▶ _GIVEN DATA_:

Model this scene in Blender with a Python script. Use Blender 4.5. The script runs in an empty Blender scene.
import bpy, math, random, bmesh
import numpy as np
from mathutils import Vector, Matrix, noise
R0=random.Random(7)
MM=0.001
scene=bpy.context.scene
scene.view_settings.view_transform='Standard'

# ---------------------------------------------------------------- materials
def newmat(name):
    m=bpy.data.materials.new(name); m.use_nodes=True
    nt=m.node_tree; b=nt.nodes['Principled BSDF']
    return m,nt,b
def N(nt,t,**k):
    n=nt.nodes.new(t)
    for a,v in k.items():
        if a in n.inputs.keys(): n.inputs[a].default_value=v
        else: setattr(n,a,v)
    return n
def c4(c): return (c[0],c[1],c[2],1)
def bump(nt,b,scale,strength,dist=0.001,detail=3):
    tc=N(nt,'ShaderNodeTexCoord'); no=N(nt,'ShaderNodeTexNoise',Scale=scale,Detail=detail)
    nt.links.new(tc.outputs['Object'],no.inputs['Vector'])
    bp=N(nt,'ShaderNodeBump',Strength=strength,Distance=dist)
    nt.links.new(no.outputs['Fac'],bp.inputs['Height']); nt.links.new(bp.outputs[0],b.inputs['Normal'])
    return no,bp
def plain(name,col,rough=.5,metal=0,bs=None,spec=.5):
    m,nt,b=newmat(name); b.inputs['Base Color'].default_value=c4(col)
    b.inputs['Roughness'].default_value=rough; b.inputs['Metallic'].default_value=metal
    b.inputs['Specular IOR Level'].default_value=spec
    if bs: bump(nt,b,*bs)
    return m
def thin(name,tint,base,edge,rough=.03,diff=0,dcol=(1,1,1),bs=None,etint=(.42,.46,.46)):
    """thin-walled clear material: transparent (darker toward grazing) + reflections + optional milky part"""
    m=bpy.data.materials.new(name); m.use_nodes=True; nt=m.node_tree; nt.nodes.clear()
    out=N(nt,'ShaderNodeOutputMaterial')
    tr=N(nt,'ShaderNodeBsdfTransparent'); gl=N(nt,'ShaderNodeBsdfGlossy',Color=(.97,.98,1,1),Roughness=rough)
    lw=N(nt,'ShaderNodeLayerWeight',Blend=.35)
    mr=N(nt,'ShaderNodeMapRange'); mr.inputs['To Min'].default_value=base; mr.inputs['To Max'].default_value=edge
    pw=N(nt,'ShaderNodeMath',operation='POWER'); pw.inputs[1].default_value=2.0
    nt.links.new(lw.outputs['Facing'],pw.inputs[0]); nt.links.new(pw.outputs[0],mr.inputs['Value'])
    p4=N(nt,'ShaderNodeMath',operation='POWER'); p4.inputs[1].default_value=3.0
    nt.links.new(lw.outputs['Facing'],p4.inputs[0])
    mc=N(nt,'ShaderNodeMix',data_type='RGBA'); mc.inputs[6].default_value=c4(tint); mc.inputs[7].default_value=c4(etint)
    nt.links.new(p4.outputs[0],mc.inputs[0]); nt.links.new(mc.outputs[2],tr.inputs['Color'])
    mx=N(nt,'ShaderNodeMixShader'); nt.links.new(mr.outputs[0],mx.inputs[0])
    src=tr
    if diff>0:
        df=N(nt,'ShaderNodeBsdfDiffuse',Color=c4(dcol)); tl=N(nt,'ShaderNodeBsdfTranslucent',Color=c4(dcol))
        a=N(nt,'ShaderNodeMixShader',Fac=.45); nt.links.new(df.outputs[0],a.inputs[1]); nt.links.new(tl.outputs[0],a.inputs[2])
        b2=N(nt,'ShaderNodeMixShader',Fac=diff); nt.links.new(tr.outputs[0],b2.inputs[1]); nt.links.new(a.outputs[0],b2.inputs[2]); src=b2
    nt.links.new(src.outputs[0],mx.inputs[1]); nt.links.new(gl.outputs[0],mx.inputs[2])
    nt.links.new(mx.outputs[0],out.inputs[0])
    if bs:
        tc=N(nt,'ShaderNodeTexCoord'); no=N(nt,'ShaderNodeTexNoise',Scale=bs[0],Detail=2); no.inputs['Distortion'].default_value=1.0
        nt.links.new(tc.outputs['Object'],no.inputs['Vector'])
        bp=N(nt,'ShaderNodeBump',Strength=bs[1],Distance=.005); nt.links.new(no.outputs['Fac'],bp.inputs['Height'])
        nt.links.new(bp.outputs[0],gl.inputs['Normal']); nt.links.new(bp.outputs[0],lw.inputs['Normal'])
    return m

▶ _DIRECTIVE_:
Write out, exactly and with nothing else, the lines of the listing above from its first line through the line with "scene.view_settings.view_transform='Standard'".

▶ _WORKED ANSWER_:
Model this scene in Blender with a Python script. Use Blender 4.5. The script runs in an empty Blender scene.
import bpy, math, random, bmesh
import numpy as np
from mathutils import Vector, Matrix, noise
R0=random.Random(7)
MM=0.001
scene=bpy.context.scene
scene.view_settings.view_transform='Standard'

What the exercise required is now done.